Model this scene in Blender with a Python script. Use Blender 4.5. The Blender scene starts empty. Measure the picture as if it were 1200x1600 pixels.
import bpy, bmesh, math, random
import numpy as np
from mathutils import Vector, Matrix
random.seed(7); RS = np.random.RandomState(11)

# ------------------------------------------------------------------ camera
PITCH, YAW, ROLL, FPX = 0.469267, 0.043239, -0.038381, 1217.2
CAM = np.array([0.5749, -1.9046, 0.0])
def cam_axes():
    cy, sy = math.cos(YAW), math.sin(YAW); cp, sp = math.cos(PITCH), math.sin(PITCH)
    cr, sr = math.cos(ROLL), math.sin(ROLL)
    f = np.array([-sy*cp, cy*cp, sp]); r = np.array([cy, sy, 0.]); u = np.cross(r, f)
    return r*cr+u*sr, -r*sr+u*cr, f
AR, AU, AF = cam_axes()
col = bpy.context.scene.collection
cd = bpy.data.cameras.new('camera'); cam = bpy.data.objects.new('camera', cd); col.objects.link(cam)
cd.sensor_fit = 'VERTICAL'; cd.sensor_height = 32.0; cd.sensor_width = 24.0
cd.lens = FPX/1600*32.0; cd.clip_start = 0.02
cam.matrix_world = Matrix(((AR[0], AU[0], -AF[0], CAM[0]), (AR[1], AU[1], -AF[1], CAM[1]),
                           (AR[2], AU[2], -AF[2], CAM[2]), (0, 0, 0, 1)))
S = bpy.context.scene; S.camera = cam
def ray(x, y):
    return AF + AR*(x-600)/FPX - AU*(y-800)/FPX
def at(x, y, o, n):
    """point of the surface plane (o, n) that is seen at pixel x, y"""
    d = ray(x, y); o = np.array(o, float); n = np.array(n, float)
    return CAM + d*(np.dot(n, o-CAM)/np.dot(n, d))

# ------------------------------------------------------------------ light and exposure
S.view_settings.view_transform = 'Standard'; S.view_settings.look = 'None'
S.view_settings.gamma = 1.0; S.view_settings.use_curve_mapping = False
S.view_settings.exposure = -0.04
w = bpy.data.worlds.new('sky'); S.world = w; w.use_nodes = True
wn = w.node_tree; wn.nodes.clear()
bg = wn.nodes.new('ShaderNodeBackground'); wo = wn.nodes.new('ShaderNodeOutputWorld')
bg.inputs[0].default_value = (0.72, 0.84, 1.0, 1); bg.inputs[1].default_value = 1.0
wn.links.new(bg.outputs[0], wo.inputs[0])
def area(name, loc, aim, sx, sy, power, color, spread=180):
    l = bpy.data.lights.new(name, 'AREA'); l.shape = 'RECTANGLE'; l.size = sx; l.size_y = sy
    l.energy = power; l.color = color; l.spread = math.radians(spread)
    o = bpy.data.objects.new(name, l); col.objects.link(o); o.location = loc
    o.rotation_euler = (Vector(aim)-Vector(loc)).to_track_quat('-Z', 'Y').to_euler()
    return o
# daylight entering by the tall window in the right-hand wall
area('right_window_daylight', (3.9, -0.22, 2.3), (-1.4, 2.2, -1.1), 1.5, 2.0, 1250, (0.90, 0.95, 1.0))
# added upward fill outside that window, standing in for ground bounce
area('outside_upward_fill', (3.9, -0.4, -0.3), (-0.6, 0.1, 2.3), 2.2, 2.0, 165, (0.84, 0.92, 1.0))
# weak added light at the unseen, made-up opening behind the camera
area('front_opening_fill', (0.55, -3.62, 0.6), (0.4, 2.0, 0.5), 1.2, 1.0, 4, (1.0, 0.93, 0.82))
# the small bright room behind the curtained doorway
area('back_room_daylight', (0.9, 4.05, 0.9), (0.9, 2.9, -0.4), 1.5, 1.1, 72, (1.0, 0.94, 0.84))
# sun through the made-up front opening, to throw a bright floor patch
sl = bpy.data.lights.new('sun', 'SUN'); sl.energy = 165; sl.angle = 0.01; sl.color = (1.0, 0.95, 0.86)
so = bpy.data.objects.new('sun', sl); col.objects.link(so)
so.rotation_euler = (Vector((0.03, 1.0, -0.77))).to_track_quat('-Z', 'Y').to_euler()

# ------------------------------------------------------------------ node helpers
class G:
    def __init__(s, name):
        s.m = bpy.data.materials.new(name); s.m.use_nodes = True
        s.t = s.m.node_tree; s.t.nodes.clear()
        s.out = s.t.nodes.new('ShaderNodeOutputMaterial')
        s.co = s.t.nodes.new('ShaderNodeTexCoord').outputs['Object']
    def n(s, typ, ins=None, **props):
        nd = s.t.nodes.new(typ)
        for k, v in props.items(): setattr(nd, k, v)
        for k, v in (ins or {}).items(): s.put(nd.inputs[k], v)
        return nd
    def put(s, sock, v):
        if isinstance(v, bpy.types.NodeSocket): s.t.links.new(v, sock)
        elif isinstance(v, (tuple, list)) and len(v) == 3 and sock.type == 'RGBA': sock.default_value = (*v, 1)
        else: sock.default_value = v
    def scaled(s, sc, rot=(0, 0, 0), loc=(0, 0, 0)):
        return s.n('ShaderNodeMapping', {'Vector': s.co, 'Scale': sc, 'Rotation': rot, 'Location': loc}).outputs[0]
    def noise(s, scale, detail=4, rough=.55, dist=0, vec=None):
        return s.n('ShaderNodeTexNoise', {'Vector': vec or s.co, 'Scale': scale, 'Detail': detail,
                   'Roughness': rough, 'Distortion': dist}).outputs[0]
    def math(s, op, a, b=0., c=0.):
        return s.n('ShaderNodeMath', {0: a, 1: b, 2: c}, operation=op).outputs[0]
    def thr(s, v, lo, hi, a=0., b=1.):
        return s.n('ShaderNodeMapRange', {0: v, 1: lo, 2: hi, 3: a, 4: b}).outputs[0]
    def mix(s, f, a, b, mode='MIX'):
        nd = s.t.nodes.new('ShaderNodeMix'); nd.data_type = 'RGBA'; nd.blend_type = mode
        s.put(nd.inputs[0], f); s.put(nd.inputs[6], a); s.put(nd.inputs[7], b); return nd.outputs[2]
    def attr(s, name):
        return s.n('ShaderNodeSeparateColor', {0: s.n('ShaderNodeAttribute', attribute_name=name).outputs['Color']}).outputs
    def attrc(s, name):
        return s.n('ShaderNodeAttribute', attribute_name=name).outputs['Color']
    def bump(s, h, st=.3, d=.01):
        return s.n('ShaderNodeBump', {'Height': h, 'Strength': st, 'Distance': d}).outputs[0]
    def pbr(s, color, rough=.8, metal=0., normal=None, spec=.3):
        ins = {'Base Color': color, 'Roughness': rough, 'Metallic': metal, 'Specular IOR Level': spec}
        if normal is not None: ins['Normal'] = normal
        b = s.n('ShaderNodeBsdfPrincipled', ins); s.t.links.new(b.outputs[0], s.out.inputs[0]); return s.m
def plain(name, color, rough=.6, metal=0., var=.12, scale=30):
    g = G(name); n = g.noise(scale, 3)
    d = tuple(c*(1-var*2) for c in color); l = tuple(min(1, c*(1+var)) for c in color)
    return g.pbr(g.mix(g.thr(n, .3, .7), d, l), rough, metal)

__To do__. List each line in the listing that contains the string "scene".

__Reply__.
Model this scene in Blender with a Python script. Use Blender 4.5. The Blender scene starts empty. Measure the picture as if it were 1200x1600 pixels.
col = bpy.context.scene.collection
S = bpy.context.scene; S.camera = cam